The center of the circle can be found by completing the square or by taking the midpoint of the diameter endpoints $A(4,6)$ and $C(0,0)$. The midpoint is $\left(\frac{4+0}{2}, \frac{6+0}{2}\right) = (2,3)$. Thus, the center of the circle is $(2,3)$.

The radius $r$ is the distance between the center $(2,3)$ and any point on the circle, such as $C(0,0)$. Using the distance formula: $r = \sqrt{(2 - 0)^2 + (3 - 0)^2} = \sqrt{2^2 + 3^2} = \sqrt{4 + 9} = \sqrt{13}$ Therefore, $r^2 = 13$.

Step 4: Finding the Value of k

The point $D(k, 3k)$ also lies on the circle.

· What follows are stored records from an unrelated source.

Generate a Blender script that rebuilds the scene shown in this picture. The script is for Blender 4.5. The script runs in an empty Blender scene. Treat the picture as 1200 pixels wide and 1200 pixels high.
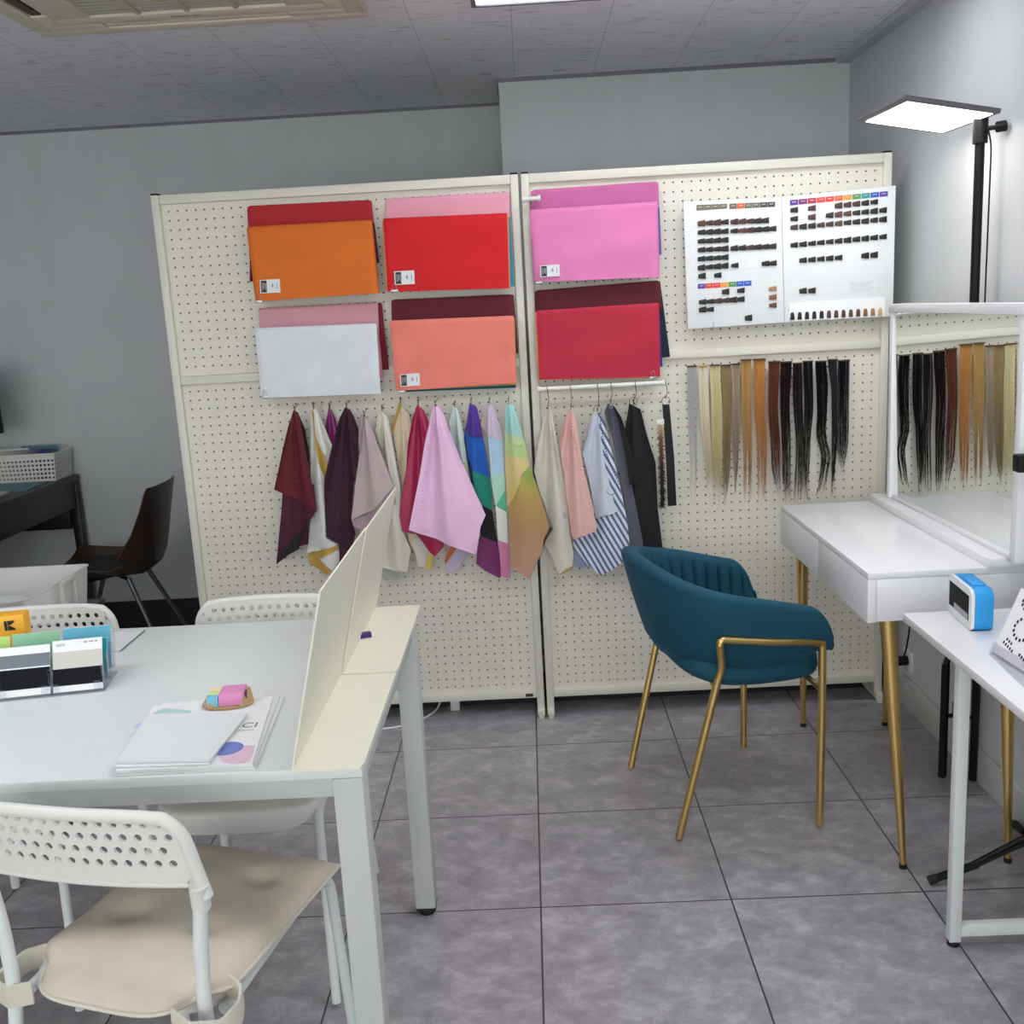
import bpy, bmesh, math, random
from math import sin, cos, pi, radians
from mathutils import Vector, Matrix
random.seed(7)
S = bpy.context.scene
COL = S.collection

# ------------------------------------------------------------------ camera, world, exposure
FOCAL_PX = 1182.6
cam_data = bpy.data.cameras.new('camera')
cam = bpy.data.objects.new('camera', cam_data); COL.objects.link(cam)
cam_data.sensor_width = 36.0; cam_data.sensor_fit = 'HORIZONTAL'
cam_data.lens = FOCAL_PX / 1200.0 * 36.0
cam_data.clip_start = 0.05
def set_camera(pos, yaw, pitch, roll):
    cy, sy = cos(yaw), sin(yaw)
    fwd = Vector((sy*cos(pitch), cy*cos(pitch), -sin(pitch)))
    right = Vector((cy, -sy, 0)); down = fwd.cross(right)
    r2 = cos(roll)*right + sin(roll)*down
    d2 = -sin(roll)*right + cos(roll)*down
    m = Matrix((r2, -d2, -fwd)).transposed().to_4x4()
    m.translation = Vector(pos); cam.matrix_world = m
set_camera((-0.0005, -3.4089, 1.4478), -0.0244, 0.2007, 0.0553)
S.camera = cam

world = bpy.data.worlds.new('world'); S.world = world
world.use_nodes = True
world.node_tree.nodes['Background'].inputs[0].default_value = (0.98, 1.0, 0.98, 1)
world.node_tree.nodes['Background'].inputs[1].default_value = 2.5
S.view_settings.view_transform = 'Standard'
S.view_settings.look = 'None'
S.view_settings.exposure = 0.5
S.cycles.transparent_max_bounces = 32
S.view_settings.gamma = 1.0
S.view_settings.use_curve_mapping = False
CEILING_LIGHT = 5.0       # emission of the ceiling panel by the pegboards
REAR_LIGHT = 8.5          # emission of the ceiling panels behind the camera
LAMP_LIGHT = 8.0         # emission of the LED panel lamp

# ------------------------------------------------------------------ helpers
def lin(c):
    c = c / 255.0
    return c/12.92 if c <= 0.04045 else ((c+0.055)/1.055)**2.4
def rgb(h):
    if isinstance(h, str):
        h = h.lstrip('#'); h = tuple(int(h[i:i+2], 16) for i in (0, 2, 4))
    return (lin(h[0]), lin(h[1]), lin(h[2]), 1.0)
MATS = {}
def mat(key, col, rough=0.5, metal=0.0, var=0.04, vscale=30.0, bump=0.0, bscale=200.0, sheen=0.0, emit=0.0, coat=0.0, trans=0.0, stretch=None, spec=0.5):
    m = bpy.data.materials.new(key); m.use_nodes = True; MATS[key] = m
    nt = m.node_tree; b = nt.nodes['Principled BSDF']
    c = rgb(col)
    b.inputs['Base Color'].default_value = c
    b.inputs['Roughness'].default_value = rough
    b.inputs['Metallic'].default_value = metal
    if sheen:
        b.inputs['Sheen Weight'].default_value = sheen; b.inputs['Sheen Roughness'].default_value = 0.35
        b.inputs['Sheen Tint'].default_value = tuple(min(1, x*2.5+0.05) for x in c[:3])+(1,)
    b.inputs['Specular IOR Level'].default_value = spec
    if coat: b.inputs['Coat Weight'].default_value = coat
    if trans:
        b.inputs['Transmission Weight'].default_value = trans; b.inputs['IOR'].default_value = 1.45
    if emit:
        b.inputs['Emission Color'].default_value = c; b.inputs['Emission Strength'].default_value = emit
    if var or bump:
        tc = nt.nodes.new('ShaderNodeTexCoord'); src = tc.outputs['Object']
        if stretch:
            mp = nt.nodes.new('ShaderNodeMapping'); mp.inputs['Scale'].default_value = stretch
            nt.links.new(src, mp.inputs[0]); src = mp.outputs[0]
        if var:
            n = nt.nodes.new('ShaderNodeTexNoise'); n.inputs['Scale'].default_value = vscale; n.inputs['Detail'].default_value = 4
            nt.links.new(src, n.inputs['Vector'])
            r = nt.nodes.new('ShaderNodeValToRGB')
            r.color_ramp.elements[0].position = 0.3; r.color_ramp.elements[1].position = 0.7
            r.color_ramp.elements[0].color = tuple(x*(1-var) for x in c[:3])+(1,)
            r.color_ramp.elements[1].color = tuple(min(1, x*(1+var)) for x in c[:3])+(1,)
            nt.links.new(n.outputs['Fac'], r.inputs[0]); nt.links.new(r.outputs[0], b.inputs['Base Color'])
        if bump:
            n2 = nt.nodes.new('ShaderNodeTexNoise'); n2.inputs['Scale'].default_value = bscale; n2.inputs['Detail'].default_value = 3
            nt.links.new(src, n2.inputs['Vector'])
            bp = nt.nodes.new('ShaderNodeBump'); bp.inputs['Strength'].default_value = bump; bp.inputs['Distance'].default_value = 0.002
            nt.links.new(n2.outputs['Fac'], bp.inputs['Height']); nt.links.new(bp.outputs[0], b.inputs['Normal'])
    return m

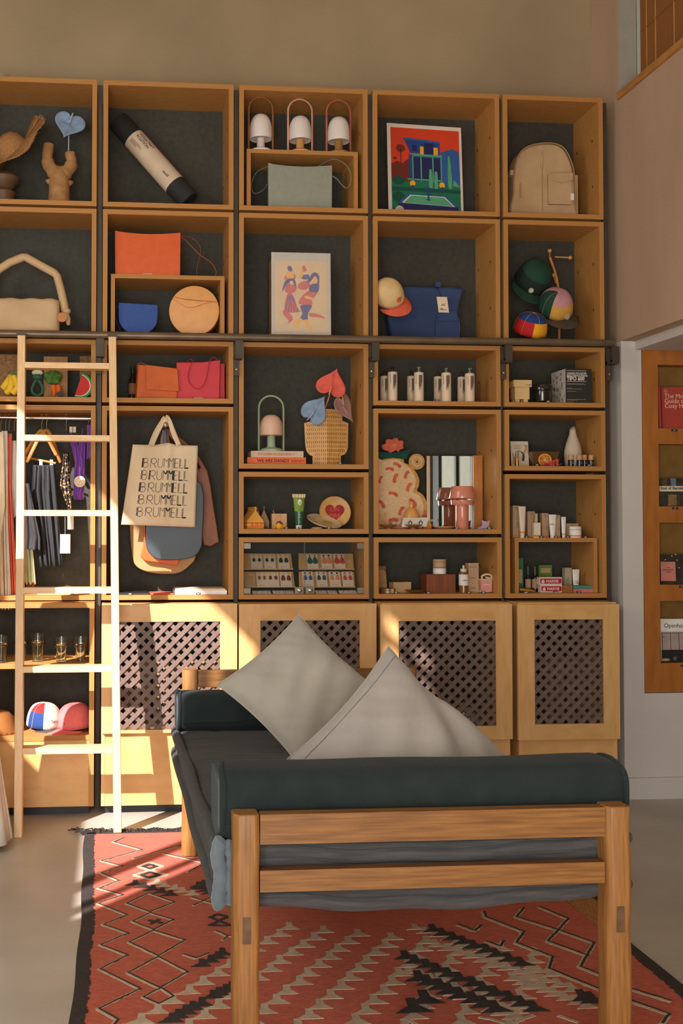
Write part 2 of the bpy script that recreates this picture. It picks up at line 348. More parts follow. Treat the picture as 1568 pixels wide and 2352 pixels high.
# ladder
LT, LF = at(258, 770, -.1), atz(270, 1908, 0)
lx0a, lx1a = PX(52, -.1, 770), PX(258, -.1, 770)
f0, f1 = atz(43, 1917, 0), atz(270, 1911, .012)
fy = (f0.y+f1.y)/2
ld = thing('ladder', 'pale wooden library ladder leaning on the dark rail at left', 'ladder', (0, fy, 0))
topz, topy = 2.50, -.142-fy
for i, (xb, xt) in enumerate(((f0.x, lx0a), (f1.x, lx1a))):
    zb = .0 if i == 0 else .0125
    tk, dp = .040, .075
    vs = []
    for (x, y, z) in ((xb, 0, zb), (xt, topy, topz)):
        vs += [(x-tk/2, y-dp/2, z), (x+tk/2, y-dp/2, z), (x+tk/2, y+dp/2, z), (x-tk/2, y+dp/2, z)]
    B().add(vs, [(3, 2, 1, 0), (4, 5, 6, 7), (0, 1, 5, 4), (1, 2, 6, 5), (2, 3, 7, 6), (3, 0, 4, 7)]).obj('rail', pine, ld, bev=.003)
    B().box(xt-.026, topy-.03, topz-.01, xt+.026, topy+.032, topz+.012).box(xt-.022, topy+.0, topz-.0, xt+.022, topy+.045, topz+.014).obj('rail_hook', steel, ld, bev=.002)
for py in (838, 1004.5, 1177, 1355, 1536, 1723):
    # find the height where the leaning ladder passes this picture row
    lo, hi = .05, 2.4
    for _ in range(30):
        m_ = (lo+hi)/2; yy = fy+topy*m_/topz
        if PZ(py, yy-.04, 155) > m_: lo = m_
        else: hi = m_
    yy = topy*m_/topz; k = m_/topz
    xa, xb = f0.x+(lx0a-f0.x)*k, f1.x+(lx1a-f1.x)*k
    B().box(xa+.019, yy-.04, m_-.018, xb-.019, yy+.045, m_+.012).obj('tread', pine_h, ld, bev=.003)
# ---- base cabinets with lattice doors
BY = -.118
lat_m = mat('brown_lattice_strip', (112, 92, 80), .5, .08, 20)
def lattice(parent, x0, x1, z0, z1, y):
    P_, w = .0605, .0215
    def clip(poly):
        for ax, lim, sg in ((0, x0, 1), (0, x1, -1), (1, z0, 1), (1, z1, -1)):
            out = []
            for i in range(len(poly)):
                a, b_ = poly[i], poly[(i+1) % len(poly)]; da, db = sg*(a[ax]-lim), sg*(b_[ax]-lim)
                if da >= 0: out.append(a)
                if (da >= 0) != (db >= 0): t_ = da/(da-db); out.append((a[0]+(b_[0]-a[0])*t_, a[1]+(b_[1]-a[1])*t_))
            poly = out
            if len(poly) < 3: return None
        return poly
    H = z1-z0
    for sgn in (1, -1):
        k = -H-P_
        while k < (x1-x0)+H+P_:
            a = (x0+k, z0-.1) if sgn > 0 else (x0+k, z1+.1); b_ = (a[0]+H+.2, a[1]+sgn*(H+.2))
            pl = clip(strip(a, b_, w)); k += P_
            if pl and len(pl) >= 3:
                yy = y if sgn > 0 else y+.007
                B().prism(pl, yy, yy+.0068).obj('lattice_strip', lat_m, parent, smooth=False)
DOORS = {2: (235, 545, 1387, 1683, 275, 506, 1428, 1676), 3: (549, 863, 1387, 1690, 598, 825, 1425, 1672), 4: (872, 1173, 1388, 1700, 914, 1136, 1426, 1669), 5: (1186, 1418, 1388, 1699, 1224, 1381, 1423, 1663)}
DN = {2: 'behind the ladder, crossed by sunlight', 3: 'second from left, behind the tall pillow', 4: 'third from left', 5: 'at the right end'}
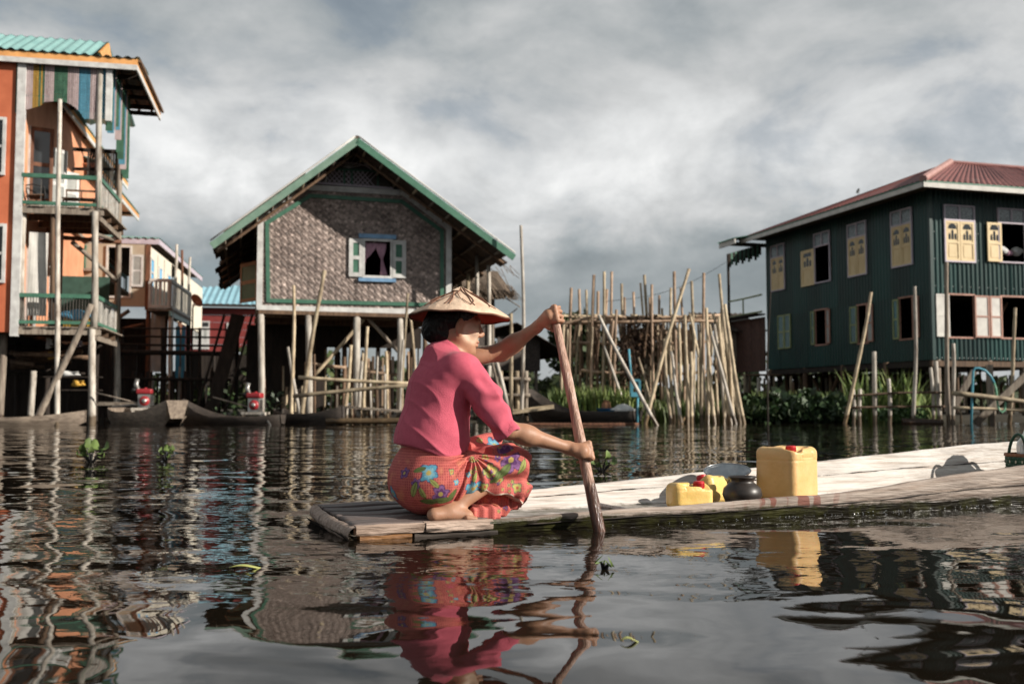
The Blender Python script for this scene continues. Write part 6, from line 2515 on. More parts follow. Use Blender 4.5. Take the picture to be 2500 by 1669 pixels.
# dark hut across the channel
DH = Frame(at(1290, 1000, 36.0), 15)
DH.o.z = 0
dh = house_empty('dark_woven_hut', DH, 'small dark grey woven hut with a sloping roof across the channel', 'hut')
qd = lambda px, py: DH.hit(px, py, y=0)
zA, zB = qd(1300, 905).z, qd(1300, 822).z
xa, xb = qd(1215, 860).x, qd(1318, 860).x
wall_with_holes(dh, 'hut_wall', M_WOVENDK, lambda u, z: Vector((u, 0, z)), xa, xb, zA, zB, [(qd(1279, 870).x, qd(1295, 870).x, qd(1285, 878).z, qd(1285, 865).z)], .06, (0, -1, 0))
b = MB()
b.bx(xb - .03, xb + .03, .06, 4, zA, zB - .1)
b.build('side_wall', M_BOATDK, dh)
roof_sheets(dh, (xb + 1.0, -.5, qd(1352, 868).z), (xb + 1.0, 4.3, qd(1352, 868).z), (xa + .6, -.5, zB + .45), (xa + .6, 4.3, zB + .45), 5, M_BROWNROOF, .25, .03)
roof_sheets(dh, (xa - .8, -.5, zB + .1), (xa - .8, 4.3, zB + .1), (xa + .6, -.5, zB + .45), (xa + .6, 4.3, zB + .45), 5, M_BROWNROOF, .25, .03)
for x in (xa + .2, (xa + xb) / 2, xb - .1):
    post(dh, x, .2, -.3, zA, .07, M_GREYWOOD, 'stilt')
b = MB()
b.bx(xa, xb, 1.5, 1.55, -.3, zA)
b.build('added_shade_screen', M_DARKWOOD, dh)  # dark back panel added for the shade under the hut

# ================================================================== dark green corrugated house on the right
GH = Frame(at(2282, 1000, 29.0), 16)
GH.o.z = 0
gh = house_empty('green_stilt_house', GH, 'dark green corrugated two-storey house with a red roof', 'house')
qf = lambda px, py: GH.hit(px, py, y=0)      # front plane
ql = lambda px, py: GH.hit(px, py, x=0)      # long left side
zb, ze = qf(2282, 877).z, qf(2290, 452).z
zmid = qf(2282, 712).z
LEN = ql(1872, 800).y
FR = 8.5


def rect_l(x0, x1, y0, y1):
    xm, ym = (x0 + x1) / 2, (y0 + y1) / 2
    return (ql(x1, ym).y, ql(x0, ym).y, ql(xm, y1).z, ql(xm, y0).z)     # u0,u1,z0,z1 with u = depth along the wall


def rect_f(x0, x1, y0, y1):
    xm, ym = (x0 + x1) / 2, (y0 + y1) / 2
    return (qf(x0, ym).x, qf(x1, ym).x, qf(xm, y1).z, qf(xm, y0).z)


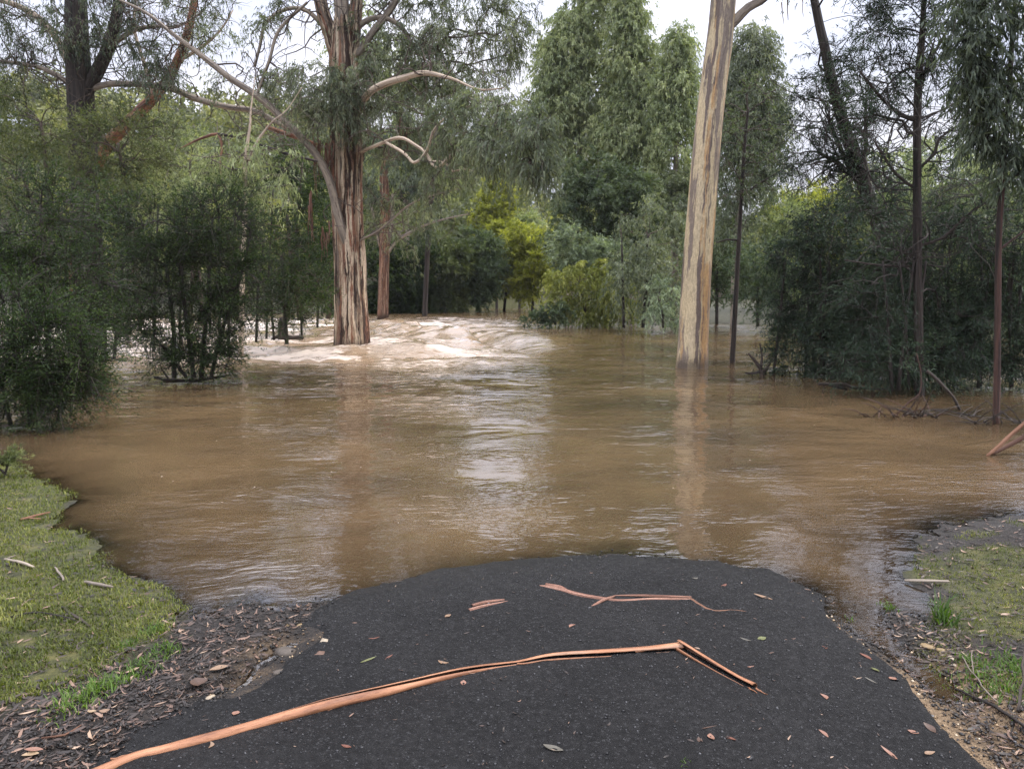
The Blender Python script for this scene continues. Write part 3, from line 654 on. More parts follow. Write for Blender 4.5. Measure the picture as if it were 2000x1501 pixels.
# ------------------------------------------------------------------ the two great gums
DA = gp(686, 678)[1]
A_blobs = [(650, 140, 85, 75, 60, -1.2), (645, 205, 75, 45, 34, -1.3), (800, 190, 130, 120, 80), (780, 70, 110, 90, 60, .5), (890, 120, 120, 130, 85), (960, 60, 70, 90, 34),
           (930, 235, 80, 65, 50, -4.5), (985, 270, 60, 65, 44, -6), (1040, 285, 45, 65, 36, -7), (870, 320, 60, 55, 24, -3), (560, 150, 50, 50, 11, -.5), (470, 175, 70, 40, 12), (570, 60, 60, 60, 9), (790, 430, 60, 60, 14, 1),
           (700, -150, 150, 120, 60), (880, -120, 170, 120, 70), (650, -320, 170, 110, 55), (850, -330, 170, 120, 50), (1010, 60, 40, 90, 14)]
A = tree('gum_tree', 'massive shaggy-barked gum with striped cream and dark trunk standing in the rapids', 'tree', (686, 680),
     [(685, 700, 40), (686, 676, 36), (685, 640, 33), (683, 560, 30), (681, 460, 29), (680, 380, 28), (679, 290, 28), (676, 220, 27), (673, 150, 26), (671, 110, 25), (669, 70, 20), (668, 30, 13), (667, 0, 8)],
     A_blobs, 'gum', 'gum', 'bark_a', R=.62, dens=1.35, sides=56, rough=.10, D=DA, trunk_name='trunk', rmin=.009, rmax=.07,
     limbs=[('stem', [(665, 130, 15), (645, 70, 13), (625, 0, 12), (612, -120, 10), (600, -300, 7)], 'bark_a'),
            ('stem', [(672, 120, 16), (668, 40, 14), (665, -60, 12), (680, -200, 9), (690, -360, 6)], 'limb_grey'),
            ('stem', [(682, 120, 14), (692, 50, 12), (700, -40, 11), (725, -180, 9), (760, -330, 6)], 'bark_a'),
            ('limb', [(695, 110, 7.0), (728, 62, 6.6), (760, 22, 6.2), (800, -40, 5.5), (850, -130, 3.9)], 'limb_grey'),
            ('limb', [(690, 60, 5.5), (720, 38, 5.1), (755, 36, 4.7), (790, 60, 3.9), (815, 105, 2.7)], 'limb_grey'),
            ('limb', [(696, 222, 7.0), (718, 185, 5.9, -1.4), (750, 165, 5.5, -2), (790, 152, 5.1, -2.4), (830, 143, 4.3, -2.8), (882, 154, 2.2, -3.2), (935, 175, 1.5, -3.4), (985, 172, .8, -3.5)], 'limb_pale'),
            ('limb', [(682, 500, 6.2, -.2), (668, 455, 7.8, -.42), (656, 405, 7.8, -.5), (642, 345, 7.4, -.6), (610, 292, 6.6, -.6), (560, 240, 6.2, -.6), (505, 190, 5.9, -.5), (445, 150, 5.5, -.5), (398, 112, 4.7, -.5), (345, 72, 3.6, -.5), (285, 25, 2.6, -.5), (215, -10, 1.8, -.4), (150, -60, 1, -.2)], 'limb_grey'),
            ('limb', [(640, 62, 4.7, .3), (600, 22, 3.9, .3), (560, 18, 3.5, .3), (520, 45, 3.1, .3), (508, 90, 2.7, .3), (498, 130, 2.3, .3)], 'limb_grey'),
            ('limb', [(500, 190, 3.1, -.5), (525, 120, 2.7, -.6), (545, 60, 2.7, -.6), (600, 5, 2.3, -.6)], 'limb_grey'),
            ('dead_limb', [(696, 300, 3.7), (735, 284, 2.8, -1.6), (780, 269, 2.8, -2.6), (812, 284, 2.5, -3), (832, 300, 2.7, -3.2), (852, 328, 2.7, -3.4), (880, 305, 2.5, -3.6), (912, 290, 2.1, -3.8), (965, 304, 1.7, -4.4), (1010, 316, 1.2, -4.8)], 'limb_pale'),
            ('dead_limb', [(755, 279, 2.5, -2.2), (790, 300, 2.4, -2.8), (808, 318, 2.5, -3.1), (826, 305, 2.2, -3.2), (838, 285, 2.0, -3.4), (846, 258, 2.0, -3.6), (868, 232, 1.7, -3.8), (905, 212, 1.5, -4.2), (930, 202, 1.0, -4.4)], 'limb_pale'),
            ('dead_limb', [(845, 316, 2.1, -3.3), (870, 318, 1.9, -3.5), (884, 335, 1.6, -3.6), (905, 330, 1.4, -3.8), (930, 336, 1.0, -4)], 'limb_pale'),
            ('dead_limb', [(690, 475, 2.1), (740, 450, 1.9, -.6), (800, 400, 1.6, -1), (850, 380, 1.4, -1.4), (900, 368, 1.0, -1.8)], 'limb_grey')], fine=150)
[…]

Therefore, its coordinates must satisfy the equation of the circle: $x^2 - 4x + y^2 - 6y = 0$ Substitute $x = k$ and $y = 3k$: $k^2 - 4k + (3k)^2 - 6(3k) = 0$ $k^2 - 4k + 9k^2 - 18k = 0$ $10k^2 - 22k = 0$ $2k(5k - 11) = 0$ This gives us two possible solutions for $k$: $k = 0$ or $5k - 11 = 0 \Rightarrow k = \frac{11}{5}$. Since the problem states that the four points are distinct, $k$ cannot be 0 (otherwise $D$ would coincide with $C$). Thus, $k = \frac{11}{5}$.

Step 5: Calculating 10k + r^2

We have $k = \frac{11}{5}$ and $r^2 = 13$. Therefore: $10k + r^2 = 10\left(\frac{11}{5}\right) + 13 = 2(11) + 13 = 22 + 13 = 35$

Common Mistakes & Tips

• Assuming any three points define a circle: While true, choosing the right set of three points (or identifying a diameter) simplifies the calculations significantly.
• Forgetting the "distinct points" condition: Always check if the solution obtained satisfies all conditions given in the problem. In this case, we had to discard $k=0$ because it made point D identical to point C.
• Incorrectly applying the diameter form: Ensure you have correctly identified the endpoints of the diameter before plugging them into the formula.

Summary

We used the property that an angle subtended by a diameter at any point on the circle is a right angle to identify $AC$ as the diameter. Then, we used the diameter form to find the equation of the circle. Knowing a point on the circle, $D(k, 3k)$, allowed us to find the value of $k$, and finally, we calculated $10k + r^2$.

The final answer is \boxed{35}, which corresponds to option (C).